_SUPPLIED DATA_.
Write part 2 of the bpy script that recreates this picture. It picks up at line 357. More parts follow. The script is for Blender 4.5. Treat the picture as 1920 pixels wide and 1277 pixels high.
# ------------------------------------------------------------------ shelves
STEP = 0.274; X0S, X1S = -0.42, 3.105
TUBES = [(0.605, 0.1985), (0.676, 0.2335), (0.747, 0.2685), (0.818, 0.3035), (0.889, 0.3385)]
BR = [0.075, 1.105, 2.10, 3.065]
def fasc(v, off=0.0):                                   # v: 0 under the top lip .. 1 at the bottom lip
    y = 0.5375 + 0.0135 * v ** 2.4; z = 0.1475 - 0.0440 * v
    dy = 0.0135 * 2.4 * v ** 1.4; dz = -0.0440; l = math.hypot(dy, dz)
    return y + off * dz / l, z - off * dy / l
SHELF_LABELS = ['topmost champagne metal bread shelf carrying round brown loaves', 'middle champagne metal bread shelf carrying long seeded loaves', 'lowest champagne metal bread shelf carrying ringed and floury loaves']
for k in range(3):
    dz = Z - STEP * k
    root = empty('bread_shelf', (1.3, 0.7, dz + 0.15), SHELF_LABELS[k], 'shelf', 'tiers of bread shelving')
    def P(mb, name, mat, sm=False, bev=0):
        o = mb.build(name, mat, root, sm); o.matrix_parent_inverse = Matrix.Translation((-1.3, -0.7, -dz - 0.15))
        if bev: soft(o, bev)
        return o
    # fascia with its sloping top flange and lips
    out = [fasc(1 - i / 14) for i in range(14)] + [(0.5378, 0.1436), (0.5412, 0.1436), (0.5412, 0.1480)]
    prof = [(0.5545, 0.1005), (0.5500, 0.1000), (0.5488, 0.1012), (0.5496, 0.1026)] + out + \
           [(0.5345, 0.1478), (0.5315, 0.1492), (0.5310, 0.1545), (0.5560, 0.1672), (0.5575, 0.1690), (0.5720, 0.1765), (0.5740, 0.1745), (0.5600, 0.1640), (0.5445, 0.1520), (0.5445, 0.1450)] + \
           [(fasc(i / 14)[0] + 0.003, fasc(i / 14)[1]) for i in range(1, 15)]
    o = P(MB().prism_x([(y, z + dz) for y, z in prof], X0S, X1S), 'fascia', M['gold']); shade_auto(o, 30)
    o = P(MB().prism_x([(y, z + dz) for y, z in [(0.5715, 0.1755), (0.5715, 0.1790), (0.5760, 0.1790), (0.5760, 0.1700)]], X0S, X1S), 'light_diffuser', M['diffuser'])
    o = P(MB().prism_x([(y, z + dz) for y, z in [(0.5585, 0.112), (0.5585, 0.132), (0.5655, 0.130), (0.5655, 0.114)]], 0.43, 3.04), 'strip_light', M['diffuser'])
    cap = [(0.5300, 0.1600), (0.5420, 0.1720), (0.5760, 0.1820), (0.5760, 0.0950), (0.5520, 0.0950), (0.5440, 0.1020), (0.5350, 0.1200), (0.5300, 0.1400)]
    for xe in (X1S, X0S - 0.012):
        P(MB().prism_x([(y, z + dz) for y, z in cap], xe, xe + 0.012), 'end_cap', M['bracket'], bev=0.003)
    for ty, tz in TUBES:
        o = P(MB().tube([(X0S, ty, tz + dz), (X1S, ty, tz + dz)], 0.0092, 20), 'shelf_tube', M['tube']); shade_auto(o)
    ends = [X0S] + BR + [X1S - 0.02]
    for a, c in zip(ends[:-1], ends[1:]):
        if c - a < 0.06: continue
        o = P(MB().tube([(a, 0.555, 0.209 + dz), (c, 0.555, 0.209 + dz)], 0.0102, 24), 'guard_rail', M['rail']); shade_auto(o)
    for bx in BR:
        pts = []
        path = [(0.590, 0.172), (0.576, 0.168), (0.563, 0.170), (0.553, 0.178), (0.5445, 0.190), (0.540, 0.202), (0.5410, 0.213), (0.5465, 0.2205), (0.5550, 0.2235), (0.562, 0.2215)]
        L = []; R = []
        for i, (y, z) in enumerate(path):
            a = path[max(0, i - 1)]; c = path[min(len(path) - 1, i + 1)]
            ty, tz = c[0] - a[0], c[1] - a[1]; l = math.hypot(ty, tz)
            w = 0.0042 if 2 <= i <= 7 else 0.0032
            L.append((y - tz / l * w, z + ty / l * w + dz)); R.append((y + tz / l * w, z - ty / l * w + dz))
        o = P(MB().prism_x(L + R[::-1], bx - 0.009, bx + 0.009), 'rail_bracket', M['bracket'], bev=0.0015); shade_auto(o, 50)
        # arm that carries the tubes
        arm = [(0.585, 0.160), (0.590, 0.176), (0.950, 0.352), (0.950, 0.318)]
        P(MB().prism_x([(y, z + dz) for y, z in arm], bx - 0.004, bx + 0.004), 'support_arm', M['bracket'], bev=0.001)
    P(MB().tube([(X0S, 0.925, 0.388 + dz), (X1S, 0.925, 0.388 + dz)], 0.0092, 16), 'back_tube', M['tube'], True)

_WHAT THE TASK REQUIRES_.
Locate all lines in the listing above with the word "that". Copy them.

_THE ANSWER_.
Write part 2 of the bpy script that recreates this picture. It picks up at line 357. More parts follow. The script is for Blender 4.5. Treat the picture as 1920 pixels wide and 1277 pixels high.
        # arm that carries the tubes